An equity release plan allows a homeowner to extract some of the value, or equity, bound up in their property. This kind of loan is offered to people over the age of 55 who may be planning for retirement and need some extra money as they no longer are earning regular money. The money drawn from an equity release scheme can be used at the homeowner’s discretion, and can be provided either as a maximum lump sum or through a series of instalments. When the house is sold as a result of your death or you moving into a care facility, the lending company will be entitled to the portion of the value that was loaned out, with interest.
What Can I Borrow on a Lifetime Mortgage Scheme?
A lifetime mortgage scheme is the most popular form of equity release. The amount of money you can borrow and get in a maximum lump sum or through instalments largely depends on the value of your property as well as your age. If you have a shorter life expectancy, this means that equity release companies will have their money returned to them sooner; so older people can get larger amounts of money. A shorter loan period also means that there is less danger of the loan amount and interest exceeding the value of the property over time.

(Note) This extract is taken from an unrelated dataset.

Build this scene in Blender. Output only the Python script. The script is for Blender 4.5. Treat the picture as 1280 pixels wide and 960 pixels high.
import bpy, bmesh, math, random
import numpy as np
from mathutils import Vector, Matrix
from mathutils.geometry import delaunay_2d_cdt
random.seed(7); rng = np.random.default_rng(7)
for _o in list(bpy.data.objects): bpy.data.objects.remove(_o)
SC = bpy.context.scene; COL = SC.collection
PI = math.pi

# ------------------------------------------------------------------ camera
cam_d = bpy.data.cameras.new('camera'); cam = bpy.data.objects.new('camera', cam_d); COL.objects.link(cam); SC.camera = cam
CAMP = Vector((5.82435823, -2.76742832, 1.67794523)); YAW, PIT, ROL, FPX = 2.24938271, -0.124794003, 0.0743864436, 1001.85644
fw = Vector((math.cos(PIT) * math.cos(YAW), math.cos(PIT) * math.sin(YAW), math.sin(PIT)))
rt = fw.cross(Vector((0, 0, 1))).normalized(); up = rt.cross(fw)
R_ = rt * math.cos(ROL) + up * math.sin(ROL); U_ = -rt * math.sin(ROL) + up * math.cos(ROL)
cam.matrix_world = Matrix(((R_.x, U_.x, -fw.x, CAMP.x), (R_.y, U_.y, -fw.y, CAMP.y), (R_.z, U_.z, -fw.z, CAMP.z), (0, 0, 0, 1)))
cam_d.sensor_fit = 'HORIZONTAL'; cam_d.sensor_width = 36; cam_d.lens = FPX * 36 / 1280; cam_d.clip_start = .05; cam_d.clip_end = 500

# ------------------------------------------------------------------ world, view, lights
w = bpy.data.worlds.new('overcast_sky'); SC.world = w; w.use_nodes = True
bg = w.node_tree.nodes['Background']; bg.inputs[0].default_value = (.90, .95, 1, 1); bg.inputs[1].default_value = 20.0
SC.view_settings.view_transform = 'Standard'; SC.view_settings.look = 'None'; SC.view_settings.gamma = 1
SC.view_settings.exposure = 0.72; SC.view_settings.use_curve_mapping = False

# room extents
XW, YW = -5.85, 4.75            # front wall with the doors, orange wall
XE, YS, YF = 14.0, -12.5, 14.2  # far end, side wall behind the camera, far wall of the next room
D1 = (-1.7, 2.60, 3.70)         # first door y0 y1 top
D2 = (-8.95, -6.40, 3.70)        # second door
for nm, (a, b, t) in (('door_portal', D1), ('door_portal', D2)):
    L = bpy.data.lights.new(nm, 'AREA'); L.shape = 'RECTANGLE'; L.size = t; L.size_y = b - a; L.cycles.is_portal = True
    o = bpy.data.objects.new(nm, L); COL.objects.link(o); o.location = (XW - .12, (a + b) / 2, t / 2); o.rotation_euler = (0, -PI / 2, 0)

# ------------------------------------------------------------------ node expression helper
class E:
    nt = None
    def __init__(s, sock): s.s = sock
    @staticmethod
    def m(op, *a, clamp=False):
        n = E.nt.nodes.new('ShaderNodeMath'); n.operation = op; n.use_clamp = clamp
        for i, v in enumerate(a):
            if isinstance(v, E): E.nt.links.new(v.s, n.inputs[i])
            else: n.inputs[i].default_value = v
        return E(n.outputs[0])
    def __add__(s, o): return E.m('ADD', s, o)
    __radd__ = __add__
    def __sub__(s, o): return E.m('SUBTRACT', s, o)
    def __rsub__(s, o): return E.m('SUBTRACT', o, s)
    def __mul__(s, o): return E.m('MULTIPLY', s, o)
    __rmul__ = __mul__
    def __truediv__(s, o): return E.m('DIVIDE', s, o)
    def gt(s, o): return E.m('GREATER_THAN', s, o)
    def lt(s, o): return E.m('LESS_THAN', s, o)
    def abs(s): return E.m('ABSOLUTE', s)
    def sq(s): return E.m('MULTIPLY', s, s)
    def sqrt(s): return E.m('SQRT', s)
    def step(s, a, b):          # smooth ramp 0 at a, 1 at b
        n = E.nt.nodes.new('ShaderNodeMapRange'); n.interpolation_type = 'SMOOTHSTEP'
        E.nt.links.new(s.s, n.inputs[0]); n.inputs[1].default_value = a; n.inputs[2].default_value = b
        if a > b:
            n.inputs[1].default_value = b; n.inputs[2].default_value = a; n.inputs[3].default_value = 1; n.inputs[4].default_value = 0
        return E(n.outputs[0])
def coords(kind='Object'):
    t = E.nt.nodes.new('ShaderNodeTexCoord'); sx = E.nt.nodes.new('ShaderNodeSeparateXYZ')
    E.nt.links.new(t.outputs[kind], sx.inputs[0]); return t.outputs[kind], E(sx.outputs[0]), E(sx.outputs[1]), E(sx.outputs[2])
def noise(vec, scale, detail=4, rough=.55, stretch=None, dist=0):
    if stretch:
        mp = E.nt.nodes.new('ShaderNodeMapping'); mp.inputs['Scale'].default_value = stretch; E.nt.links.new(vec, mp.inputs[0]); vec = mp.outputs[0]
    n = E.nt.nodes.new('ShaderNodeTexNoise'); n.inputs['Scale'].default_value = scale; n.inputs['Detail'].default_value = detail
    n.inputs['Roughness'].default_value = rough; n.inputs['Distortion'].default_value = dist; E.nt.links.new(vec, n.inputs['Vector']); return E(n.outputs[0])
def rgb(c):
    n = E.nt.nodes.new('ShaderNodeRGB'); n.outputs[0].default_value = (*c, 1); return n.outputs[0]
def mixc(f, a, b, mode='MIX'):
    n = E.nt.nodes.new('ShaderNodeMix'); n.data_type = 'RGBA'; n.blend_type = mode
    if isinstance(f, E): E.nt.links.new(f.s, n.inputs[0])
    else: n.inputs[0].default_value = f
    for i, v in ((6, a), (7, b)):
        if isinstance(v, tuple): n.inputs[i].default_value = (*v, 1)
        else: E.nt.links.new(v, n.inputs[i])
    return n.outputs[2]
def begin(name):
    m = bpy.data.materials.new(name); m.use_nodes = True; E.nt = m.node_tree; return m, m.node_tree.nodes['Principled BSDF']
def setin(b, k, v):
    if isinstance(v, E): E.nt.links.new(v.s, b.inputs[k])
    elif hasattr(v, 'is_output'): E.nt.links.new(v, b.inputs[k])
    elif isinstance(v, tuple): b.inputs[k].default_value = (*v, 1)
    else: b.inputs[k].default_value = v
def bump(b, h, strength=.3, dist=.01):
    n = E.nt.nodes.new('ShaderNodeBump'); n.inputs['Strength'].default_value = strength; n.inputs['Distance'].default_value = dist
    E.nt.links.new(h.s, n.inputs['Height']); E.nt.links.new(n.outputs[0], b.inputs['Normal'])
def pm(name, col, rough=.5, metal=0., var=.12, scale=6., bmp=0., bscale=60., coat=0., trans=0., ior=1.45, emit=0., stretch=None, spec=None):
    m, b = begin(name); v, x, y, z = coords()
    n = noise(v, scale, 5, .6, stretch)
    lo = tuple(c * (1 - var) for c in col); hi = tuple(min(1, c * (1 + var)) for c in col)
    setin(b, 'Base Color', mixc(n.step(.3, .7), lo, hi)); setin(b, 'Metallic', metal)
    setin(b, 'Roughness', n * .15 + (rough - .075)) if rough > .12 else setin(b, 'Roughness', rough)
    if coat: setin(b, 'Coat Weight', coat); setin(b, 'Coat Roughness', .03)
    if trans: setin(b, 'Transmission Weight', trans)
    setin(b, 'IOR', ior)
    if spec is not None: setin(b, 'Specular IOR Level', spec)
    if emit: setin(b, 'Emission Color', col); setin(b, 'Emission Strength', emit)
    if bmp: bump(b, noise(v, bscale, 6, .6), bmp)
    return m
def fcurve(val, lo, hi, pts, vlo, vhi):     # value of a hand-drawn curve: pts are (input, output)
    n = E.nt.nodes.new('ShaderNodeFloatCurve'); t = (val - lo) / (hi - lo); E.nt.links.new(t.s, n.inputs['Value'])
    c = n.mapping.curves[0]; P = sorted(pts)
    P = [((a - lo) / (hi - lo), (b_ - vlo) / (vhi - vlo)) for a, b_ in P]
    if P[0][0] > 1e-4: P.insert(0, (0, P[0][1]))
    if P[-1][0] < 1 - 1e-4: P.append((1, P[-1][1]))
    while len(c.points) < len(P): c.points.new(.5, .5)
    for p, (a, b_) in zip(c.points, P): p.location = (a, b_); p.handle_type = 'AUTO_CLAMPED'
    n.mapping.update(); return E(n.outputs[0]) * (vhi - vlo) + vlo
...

Although all lifetime mortgage providers are different and offer varied plans, they usually won’t offer you more than 50% of the house’s value as your loan amount. This is a high estimate, however, and most companies will offer you an amount between 30% and 40% of the value of your property as a maximum lump sum or regular payment. This figure may rise over time as you age.
To calculate how much money you are likely to get from a lifetime mortgage scheme you can use one of the numerous Equity Release Calculators that can be found online or you can consult your financial advisor. The amount you can borrow and take out as a maximum lump sum is based on a simple formula that takes your property value and age into account.